Simpson, a former football star, eventually surrendered at his Los Angeles home. He was later acquitted of both sets of murder charges after an equally high-profile criminal trial, but he was found liable for their deaths in a civil suit several years later.

The Bronco is among the most popular and most prominent exhibits at the privately owned museum, which opened in 2016 after a similar crime museum closed in Washington. The vehicle belonged to Al Cowlings, Simpson’s friend and former teammate, who was driving it about 40 mph as Simpson fled the police.

The car was previously featured on a 2017 episode of the reality television show “Pawn Stars,” on which Mike Gilbert, a former agent for Simpson, said he purchased the car in part to keep it from potentially being used by a tour company. He unsuccessfully sought more than $1 million for it on the show.

The museum declined to say who allowed for the display of the car, citing privacy concerns.

“Different generations have different responses to it, because obviously people who watched the chase live and who were around for that respond differently,” Pennington said. She added, “Most people are just shocked to see it because it is the white Bronco from the O.J. chase and it’s such an iconic moment in history.”
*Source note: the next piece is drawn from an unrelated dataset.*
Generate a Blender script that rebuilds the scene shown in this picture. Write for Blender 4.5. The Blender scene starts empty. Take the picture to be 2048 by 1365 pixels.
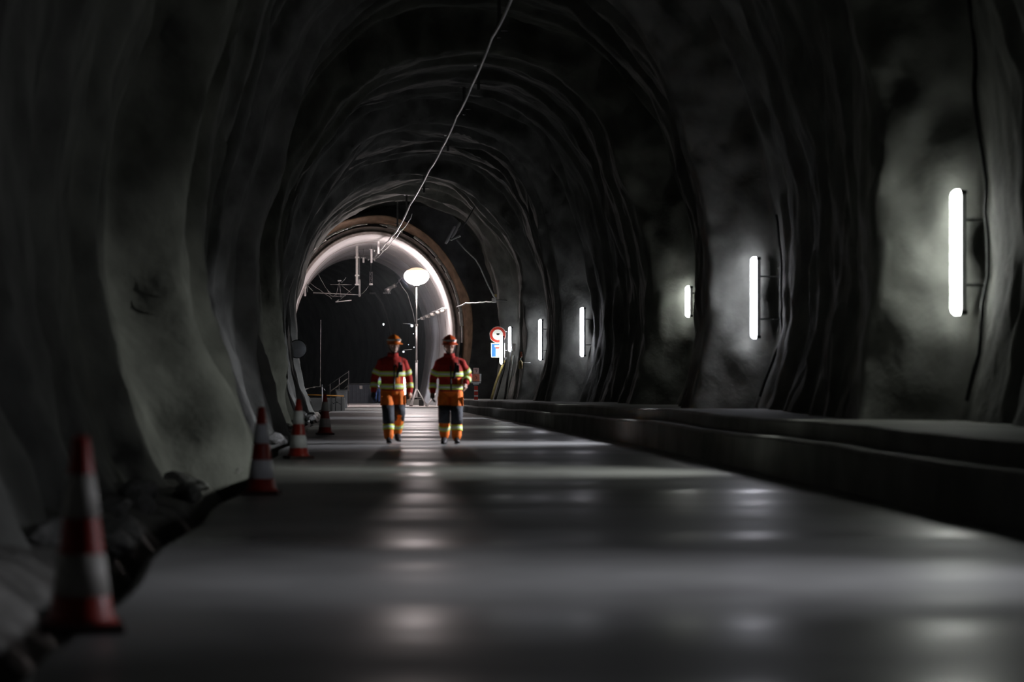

Never far from the museum’s mind, Pennington said, are the victims of the crimes featured in the exhibits, or the pain experienced by those who survive them. She said that while Simpson’s death might change aspects of a temporary display recognizing the 30th anniversary of the tragedy, it planned to focus on the victims.

On Thursday, the museum had taped a label acknowledging Simpson’s death on a Plexiglas case next to the Bronco that displays a set of his golf clubs. At least two visitors learned of his death from the sign.

“It was pretty wild — you’d have people arguing about it, you know, at Waffle House,” David Hardigree, who was visiting from Northern Kentucky, recalled of the Simpson trial, and the debates over whether he was guilty or not.

But his visit Thursday, he said, was just “ironic timing.”